Everything from the first line down to the line containing "rng = np.random.default_rng(11)" is to be retyped exactly, both ends included, with pictures left out.

====== EXERCISE INPUTS ======

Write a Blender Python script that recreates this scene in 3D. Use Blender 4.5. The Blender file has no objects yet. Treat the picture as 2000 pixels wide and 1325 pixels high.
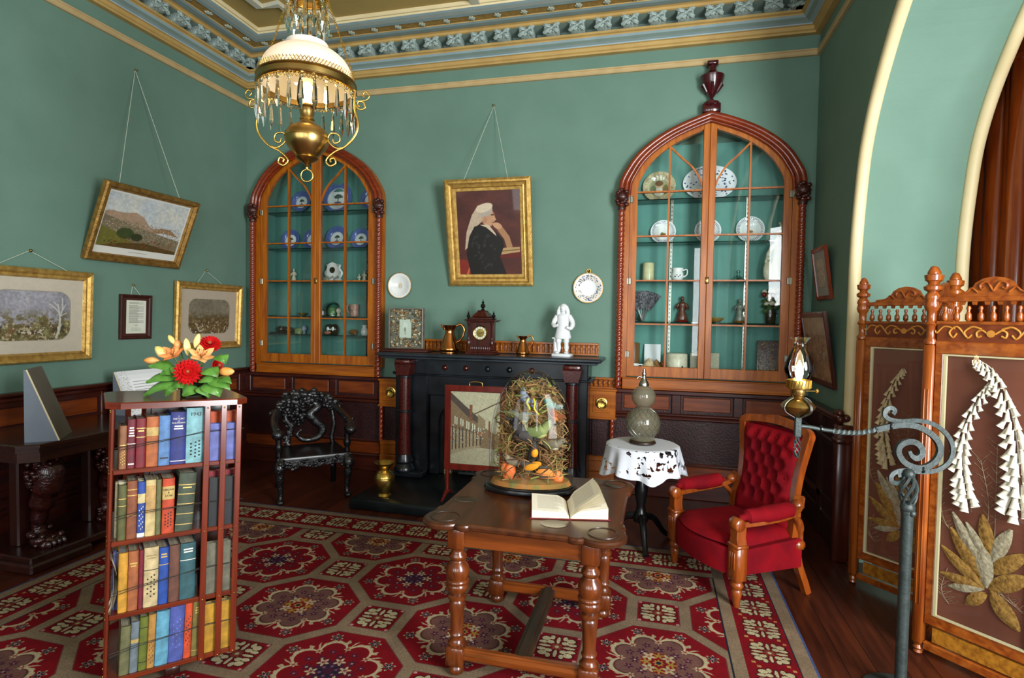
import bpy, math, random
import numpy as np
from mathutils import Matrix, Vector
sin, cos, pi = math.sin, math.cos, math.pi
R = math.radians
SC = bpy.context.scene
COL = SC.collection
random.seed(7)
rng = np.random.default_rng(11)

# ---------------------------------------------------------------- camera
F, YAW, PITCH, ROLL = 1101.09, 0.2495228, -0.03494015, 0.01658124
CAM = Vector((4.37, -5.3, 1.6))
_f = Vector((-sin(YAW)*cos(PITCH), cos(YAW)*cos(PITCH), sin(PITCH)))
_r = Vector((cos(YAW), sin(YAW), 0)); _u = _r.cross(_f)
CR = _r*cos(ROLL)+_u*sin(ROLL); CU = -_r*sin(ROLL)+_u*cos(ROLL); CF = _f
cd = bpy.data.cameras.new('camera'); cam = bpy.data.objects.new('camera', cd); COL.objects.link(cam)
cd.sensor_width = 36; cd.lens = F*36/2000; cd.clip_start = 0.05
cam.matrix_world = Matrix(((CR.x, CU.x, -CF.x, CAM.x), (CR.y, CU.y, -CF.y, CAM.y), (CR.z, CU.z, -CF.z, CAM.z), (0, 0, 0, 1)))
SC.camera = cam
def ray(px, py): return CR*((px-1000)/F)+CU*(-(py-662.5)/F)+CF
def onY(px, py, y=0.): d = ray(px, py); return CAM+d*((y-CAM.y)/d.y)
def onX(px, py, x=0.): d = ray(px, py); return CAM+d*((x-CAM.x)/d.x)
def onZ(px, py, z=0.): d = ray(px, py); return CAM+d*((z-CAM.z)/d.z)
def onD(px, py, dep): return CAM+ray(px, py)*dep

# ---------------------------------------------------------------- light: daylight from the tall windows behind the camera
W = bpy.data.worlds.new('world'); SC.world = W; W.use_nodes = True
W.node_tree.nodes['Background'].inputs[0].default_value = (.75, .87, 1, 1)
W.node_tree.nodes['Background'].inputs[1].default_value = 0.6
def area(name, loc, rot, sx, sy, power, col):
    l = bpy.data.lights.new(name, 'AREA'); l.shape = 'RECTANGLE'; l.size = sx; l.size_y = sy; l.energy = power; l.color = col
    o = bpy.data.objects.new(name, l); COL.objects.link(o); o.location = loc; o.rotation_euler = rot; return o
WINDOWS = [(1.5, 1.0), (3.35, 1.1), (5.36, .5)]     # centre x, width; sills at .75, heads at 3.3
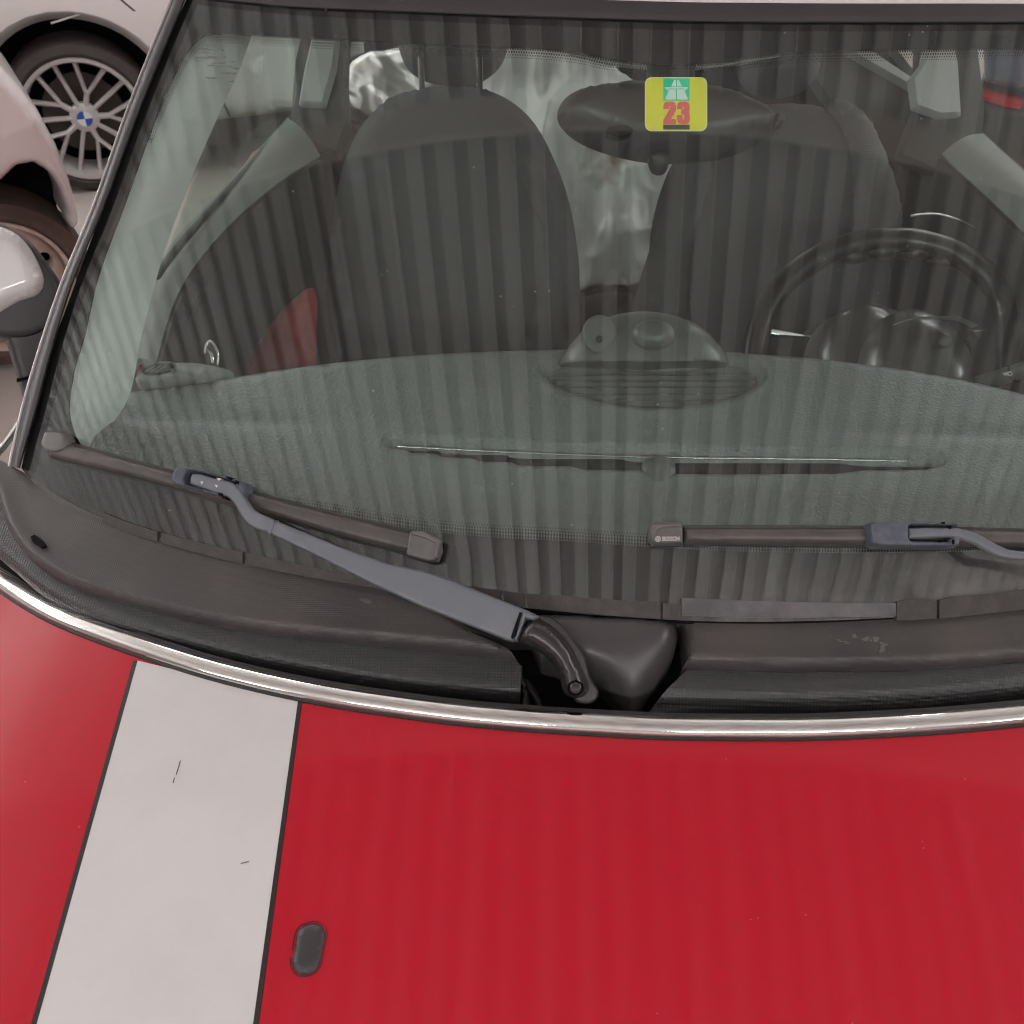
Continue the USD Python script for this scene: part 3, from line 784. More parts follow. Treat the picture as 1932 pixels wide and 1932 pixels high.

======

## RESULT OF THIS TASK
Write a Blender Python script that recreates this scene in 3D. Use Blender 4.5. The Blender file has no objects yet. Treat the picture as 2000 pixels wide and 1325 pixels high.
import bpy, math, random
import numpy as np
from mathutils import Matrix, Vector
sin, cos, pi = math.sin, math.cos, math.pi
R = math.radians
SC = bpy.context.scene
COL = SC.collection
random.seed(7)
rng = np.random.default_rng(11)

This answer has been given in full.